◆ Entries supplied

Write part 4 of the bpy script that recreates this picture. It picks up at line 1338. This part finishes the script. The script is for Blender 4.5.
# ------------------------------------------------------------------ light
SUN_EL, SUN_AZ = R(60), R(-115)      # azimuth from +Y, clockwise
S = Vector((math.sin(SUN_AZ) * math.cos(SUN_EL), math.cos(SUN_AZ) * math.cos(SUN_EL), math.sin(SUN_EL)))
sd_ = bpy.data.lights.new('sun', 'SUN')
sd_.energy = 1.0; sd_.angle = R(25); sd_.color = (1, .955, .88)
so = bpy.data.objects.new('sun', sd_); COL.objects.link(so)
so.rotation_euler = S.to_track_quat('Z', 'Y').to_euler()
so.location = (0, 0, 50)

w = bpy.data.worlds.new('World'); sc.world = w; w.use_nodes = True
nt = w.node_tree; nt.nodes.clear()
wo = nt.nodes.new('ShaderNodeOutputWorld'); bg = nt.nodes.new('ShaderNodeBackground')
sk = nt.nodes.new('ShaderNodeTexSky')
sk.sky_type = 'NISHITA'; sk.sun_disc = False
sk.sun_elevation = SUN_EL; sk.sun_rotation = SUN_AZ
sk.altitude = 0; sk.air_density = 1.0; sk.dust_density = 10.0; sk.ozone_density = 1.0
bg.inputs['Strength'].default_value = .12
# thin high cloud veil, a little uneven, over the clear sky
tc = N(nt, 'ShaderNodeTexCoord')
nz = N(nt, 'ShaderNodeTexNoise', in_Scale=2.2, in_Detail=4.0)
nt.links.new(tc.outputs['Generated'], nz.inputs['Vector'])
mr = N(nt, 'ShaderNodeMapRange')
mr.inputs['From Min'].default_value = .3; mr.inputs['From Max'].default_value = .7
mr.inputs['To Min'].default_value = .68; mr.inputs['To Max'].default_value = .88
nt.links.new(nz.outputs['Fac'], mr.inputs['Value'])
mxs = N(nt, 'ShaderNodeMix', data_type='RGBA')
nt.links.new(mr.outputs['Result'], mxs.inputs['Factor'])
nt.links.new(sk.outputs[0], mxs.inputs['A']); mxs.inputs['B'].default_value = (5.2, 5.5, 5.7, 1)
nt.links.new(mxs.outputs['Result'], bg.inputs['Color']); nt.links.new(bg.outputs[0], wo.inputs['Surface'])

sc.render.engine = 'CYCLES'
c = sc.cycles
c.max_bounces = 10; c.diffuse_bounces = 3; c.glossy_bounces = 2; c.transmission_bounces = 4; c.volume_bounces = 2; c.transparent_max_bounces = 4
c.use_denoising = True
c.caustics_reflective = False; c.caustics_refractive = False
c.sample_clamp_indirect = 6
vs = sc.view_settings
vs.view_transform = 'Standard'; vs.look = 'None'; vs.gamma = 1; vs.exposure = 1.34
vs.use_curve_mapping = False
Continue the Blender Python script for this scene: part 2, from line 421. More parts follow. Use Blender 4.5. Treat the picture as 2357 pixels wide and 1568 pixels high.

◆ What to work on
Nothing in the listing may be changed; retype it all exactly.

◆ Final result
Write part 4 of the bpy script that recreates this picture. It picks up at line 1338. This part finishes the script. The script is for Blender 4.5.
# ------------------------------------------------------------------ light
SUN_EL, SUN_AZ = R(60), R(-115)      # azimuth from +Y, clockwise
S = Vector((math.sin(SUN_AZ) * math.cos(SUN_EL), math.cos(SUN_AZ) * math.cos(SUN_EL), math.sin(SUN_EL)))
sd_ = bpy.data.lights.new('sun', 'SUN')
sd_.energy = 1.0; sd_.angle = R(25); sd_.color = (1, .955, .88)
so = bpy.data.objects.new('sun', sd_); COL.objects.link(so)
so.rotation_euler = S.to_track_quat('Z', 'Y').to_euler()
so.location = (0, 0, 50)

w = bpy.data.worlds.new('World'); sc.world = w; w.use_nodes = True
nt = w.node_tree; nt.nodes.clear()
wo = nt.nodes.new('ShaderNodeOutputWorld'); bg = nt.nodes.new('ShaderNodeBackground')
sk = nt.nodes.new('ShaderNodeTexSky')
sk.sky_type = 'NISHITA'; sk.sun_disc = False
sk.sun_elevation = SUN_EL; sk.sun_rotation = SUN_AZ
sk.altitude = 0; sk.air_density = 1.0; sk.dust_density = 10.0; sk.ozone_density = 1.0
bg.inputs['Strength'].default_value = .12
# thin high cloud veil, a little uneven, over the clear sky
tc = N(nt, 'ShaderNodeTexCoord')
nz = N(nt, 'ShaderNodeTexNoise', in_Scale=2.2, in_Detail=4.0)
nt.links.new(tc.outputs['Generated'], nz.inputs['Vector'])
mr = N(nt, 'ShaderNodeMapRange')
mr.inputs['From Min'].default_value = .3; mr.inputs['From Max'].default_value = .7
mr.inputs['To Min'].default_value = .68; mr.inputs['To Max'].default_value = .88
nt.links.new(nz.outputs['Fac'], mr.inputs['Value'])
mxs = N(nt, 'ShaderNodeMix', data_type='RGBA')
nt.links.new(mr.outputs['Result'], mxs.inputs['Factor'])
nt.links.new(sk.outputs[0], mxs.inputs['A']); mxs.inputs['B'].default_value = (5.2, 5.5, 5.7, 1)
nt.links.new(mxs.outputs['Result'], bg.inputs['Color']); nt.links.new(bg.outputs[0], wo.inputs['Surface'])

sc.render.engine = 'CYCLES'
c = sc.cycles
c.max_bounces = 10; c.diffuse_bounces = 3; c.glossy_bounces = 2; c.transmission_bounces = 4; c.volume_bounces = 2; c.transparent_max_bounces = 4
c.use_denoising = True
c.caustics_reflective = False; c.caustics_refractive = False
c.sample_clamp_indirect = 6
vs = sc.view_settings
vs.view_transform = 'Standard'; vs.look = 'None'; vs.gamma = 1; vs.exposure = 1.34
vs.use_curve_mapping = False
Continue the Blender Python script for this scene: part 2, from line 421. More parts follow. Use Blender 4.5. Treat the picture as 2357 pixels wide and 1568 pixels high.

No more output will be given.